**COLLECTED MATERIAL**
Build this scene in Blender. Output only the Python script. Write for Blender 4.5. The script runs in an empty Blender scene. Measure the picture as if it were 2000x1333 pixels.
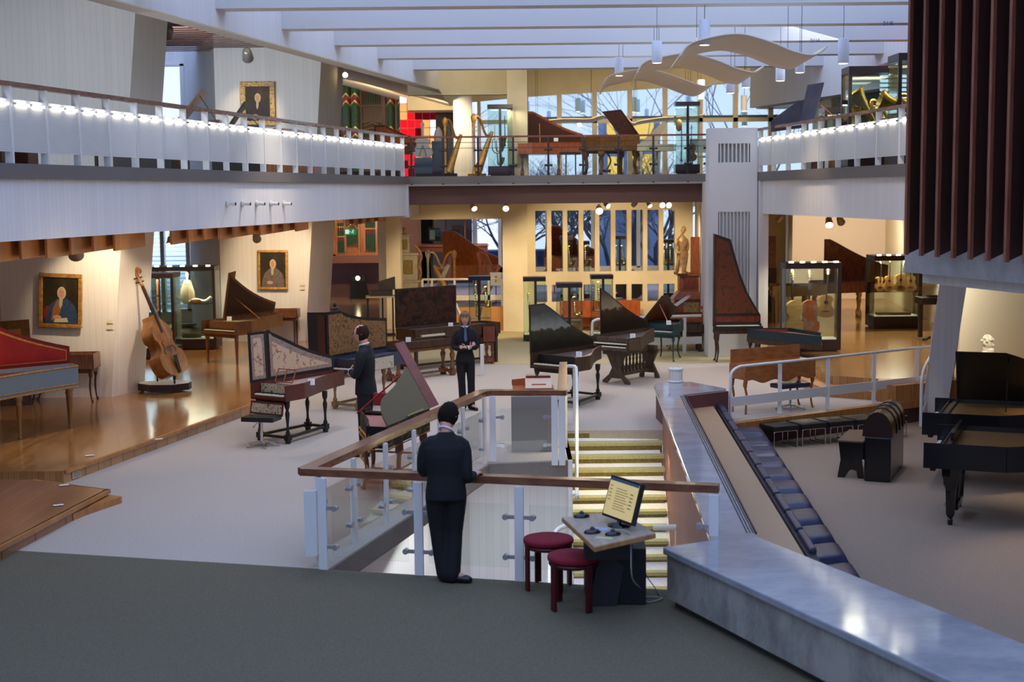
import bpy, math, random
from mathutils import Vector, Matrix, Euler
random.seed(7)
PI=math.pi
SC=bpy.context.scene
COL=SC.collection
# ---------------------------------------------------------------- camera geometry (2000x1333 frame)
FPX=2778.0; CAMH=3.6; PITCH=math.atan(290/FPX); ROLL=.0099
def _axes():
    cp,sp=math.cos(PITCH),math.sin(PITCH); ca,sa=math.cos(ROLL),math.sin(ROLL)
    f=Vector((0,cp,-sp)); U=Vector((0,sp,cp)); X=Vector((1,0,0))
    return f, X*ca-U*sa, X*sa+U*ca
CF,CR,CU=_axes()
def ray(u,v): return CF+CR*((u-1000)/FPX)+CU*((666.5-v)/FPX)
def G(u,v,z=0.0):
    d=ray(u,v); t=(z-CAMH)/d.z; return Vector((d.x*t,d.y*t,z))
def D(u,v,Y):
    d=ray(u,v); t=Y/d.y; return Vector((d.x*t,Y,CAMH+d.z*t))
cam=bpy.data.cameras.new('camera'); camo=bpy.data.objects.new('camera',cam); COL.objects.link(camo)
cam.sensor_width=36; cam.lens=FPX/2000*36; cam.clip_start=.1; cam.clip_end=400
m=Matrix.Identity(4)
for i in range(3): m[i][0]=CR[i]; m[i][1]=CU[i]; m[i][2]=-CF[i]
m[0][3]=0; m[1][3]=0; m[2][3]=CAMH
camo.matrix_world=m; SC.camera=camo
cam.dof.use_dof=True; cam.dof.focus_distance=20.0; cam.dof.aperture_fstop=2.0
SC.view_settings.view_transform='Standard'; SC.view_settings.look='None'; SC.view_settings.gamma=1; SC.view_settings.use_curve_mapping=False
SC.view_settings.exposure=0.0
SC.cycles.use_denoising=True
SC.cycles.max_bounces=7; SC.cycles.diffuse_bounces=4; SC.cycles.glossy_bounces=3; SC.cycles.transmission_bounces=6; SC.cycles.transparent_max_bounces=24
SC.cycles.caustics_reflective=False; SC.cycles.caustics_refractive=False
SC.cycles.sample_clamp_indirect=4.0
# ---------------------------------------------------------------- materials
MATS={}
def lin(c):
    def f(x):
        x=x/255.0
        return x/12.92 if x<=.04045 else ((x+.055)/1.055)**2.4
    return (f(c[0]),f(c[1]),f(c[2]),1)
def mat(name,c,rough=.6,metal=0,c2=None,scale=6,stretch=(1,1,1),bump=0,kind='noise',emit=0,spec=.5,detail=4,sharp=(.35,.65),coat=0):
    if name in MATS: return MATS[name]
    M=bpy.data.materials.new(name); M.use_nodes=True; nt=M.node_tree; N=nt.nodes; Lk=nt.links
    b=N['Principled BSDF']; b.inputs['Base Color'].default_value=lin(c); b.inputs['Roughness'].default_value=rough
    b.inputs['Metallic'].default_value=metal; b.inputs['Specular IOR Level'].default_value=spec
    if coat: b.inputs['Coat Weight'].default_value=coat; b.inputs['Coat Roughness'].default_value=.08
    if emit:
        b.inputs['Emission Color'].default_value=lin(c); b.inputs['Emission Strength'].default_value=emit
    if c2 is not None or bump:
        tc=N.new('ShaderNodeTexCoord'); mp=N.new('ShaderNodeMapping'); mp.inputs['Scale'].default_value=stretch
        Lk.new(tc.outputs['Object'],mp.inputs['Vector'])
        if kind=='noise':
            t=N.new('ShaderNodeTexNoise'); t.inputs['Scale'].default_value=scale; t.inputs['Detail'].default_value=detail; out=t.outputs['Fac']
        elif kind=='wave':
            t=N.new('ShaderNodeTexWave'); t.inputs['Scale'].default_value=scale; t.inputs['Distortion'].default_value=4; t.inputs['Detail'].default_value=3; out=t.outputs['Fac']
        elif kind=='voronoi':
            t=N.new('ShaderNodeTexVoronoi'); t.inputs['Scale'].default_value=scale; out=t.outputs['Distance']
        elif kind=='musgrave':
            t=N.new('ShaderNodeTexNoise'); t.inputs['Scale'].default_value=scale; t.inputs['Detail'].default_value=8; t.inputs['Roughness'].default_value=.75; out=t.outputs['Fac']
        Lk.new(mp.outputs['Vector'],t.inputs['Vector'])
        if c2 is not None:
            r=N.new('ShaderNodeValToRGB'); r.color_ramp.elements[0].position=sharp[0]; r.color_ramp.elements[1].position=sharp[1]
            r.color_ramp.elements[0].color=lin(c); r.color_ramp.elements[1].color=lin(c2)
            Lk.new(out,r.inputs['Fac']); Lk.new(r.outputs['Color'],b.inputs['Base Color'])
            if emit: Lk.new(r.outputs['Color'],b.inputs['Emission Color'])
        if bump:
            bp=N.new('ShaderNodeBump'); bp.inputs['Strength'].default_value=bump; bp.inputs['Distance'].default_value=.02
            Lk.new(out,bp.inputs['Height']); Lk.new(bp.outputs['Normal'],b.inputs['Normal'])
    MATS[name]=M; return M
def wood(name,c,c2,scale=3,rough=.35,stretch=(1,8,8),coat=0): return mat(name,c,rough,0,c2,scale,stretch,bump=.05,coat=coat)
def boards(name,c,c2,gap,pitch,axis=0,rough=.3,gapw=.03,length=0,grain=(1,12,1),coat=0,bump=.0,tone=.5):
    """plank / board marked concrete: parallel joints every pitch metres along an axis, tone varies board to board"""
    if name in MATS: return MATS[name]
    M=bpy.data.materials.new(name); M.use_nodes=True; nt=M.node_tree; N=nt.nodes; Lk=nt.links
    b=N['Principled BSDF']; b.inputs['Roughness'].default_value=rough
    if coat: b.inputs['Coat Weight'].default_value=coat; b.inputs['Coat Roughness'].default_value=.12
    tc=N.new('ShaderNodeTexCoord'); sp=N.new('ShaderNodeSeparateXYZ'); Lk.new(tc.outputs['Object'],sp.inputs[0])
    def M_(op,a,bb=None):
        n=N.new('ShaderNodeMath'); n.operation=op
        for i,x in enumerate((a,bb)):
            if x is None: continue
            if isinstance(x,(int,float)): n.inputs[i].default_value=x
            else: Lk.new(x,n.inputs[i])
        return n.outputs[0]
    if axis=='diag': ax=M_('ADD',M_('MULTIPLY',sp.outputs[0],.85),M_('MULTIPLY',sp.outputs[1],-.53)); al=M_('ADD',M_('MULTIPLY',sp.outputs[0],.53),M_('MULTIPLY',sp.outputs[1],.85))
    elif axis=='xy': ax=M_('ADD',sp.outputs[0],sp.outputs[1]); al=sp.outputs[2]
    else: ax=sp.outputs[axis]; al=sp.outputs[1-axis if axis<2 else 0]
    s=M_('DIVIDE',ax,pitch); fl=M_('FLOOR',s); fr=M_('FRACT',s)
    wn=N.new('ShaderNodeTexWhiteNoise'); wn.noise_dimensions='2D'; cb=N.new('ShaderNodeCombineXYZ'); Lk.new(fl,cb.inputs[0])
    if length:
        off=M_('MULTIPLY',fl,.37); al2=M_('FLOOR',M_('DIVIDE',M_('ADD',al,off),length)); Lk.new(al2,cb.inputs[1])
    Lk.new(cb.outputs[0],wn.inputs['Vector'])
    mp=N.new('ShaderNodeMapping'); mp.inputs['Scale'].default_value=grain; Lk.new(tc.outputs['Object'],mp.inputs[0])
    no=N.new('ShaderNodeTexNoise'); no.inputs['Scale'].default_value=4; no.inputs['Detail'].default_value=4; Lk.new(mp.outputs[0],no.inputs['Vector'])
    f=M_('ADD',M_('MULTIPLY',wn.outputs['Value'],tone),M_('MULTIPLY',no.outputs['Fac'],1-tone))
    r=N.new('ShaderNodeValToRGB'); r.color_ramp.elements[0].color=lin(c); r.color_ramp.elements[1].color=lin(c2); r.color_ramp.elements[0].position=.2; r.color_ramp.elements[1].position=.8
    Lk.new(f,r.inputs[0])
    g=M_('LESS_THAN',fr,gapw)
    mx=N.new('ShaderNodeMixRGB'); Lk.new(g,mx.inputs[0]); Lk.new(r.outputs[0],mx.inputs[1]); mx.inputs[2].default_value=lin(gap)
    Lk.new(mx.outputs[0],b.inputs['Base Color'])
    if bump:
        bp=N.new('ShaderNodeBump'); bp.inputs['Strength'].default_value=bump; bp.inputs['Distance'].default_value=.01
        Lk.new(M_('SUBTRACT',f,g),bp.inputs['Height']); Lk.new(bp.outputs[0],b.inputs['Normal'])
    MATS[name]=M; return M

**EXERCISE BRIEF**
Look through the material above. Copy each line where the word "scene" appears.

**EXERCISE RESULT**
Build this scene in Blender. Output only the Python script. Write for Blender 4.5. The script runs in an empty Blender scene. Measure the picture as if it were 2000x1333 pixels.
SC=bpy.context.scene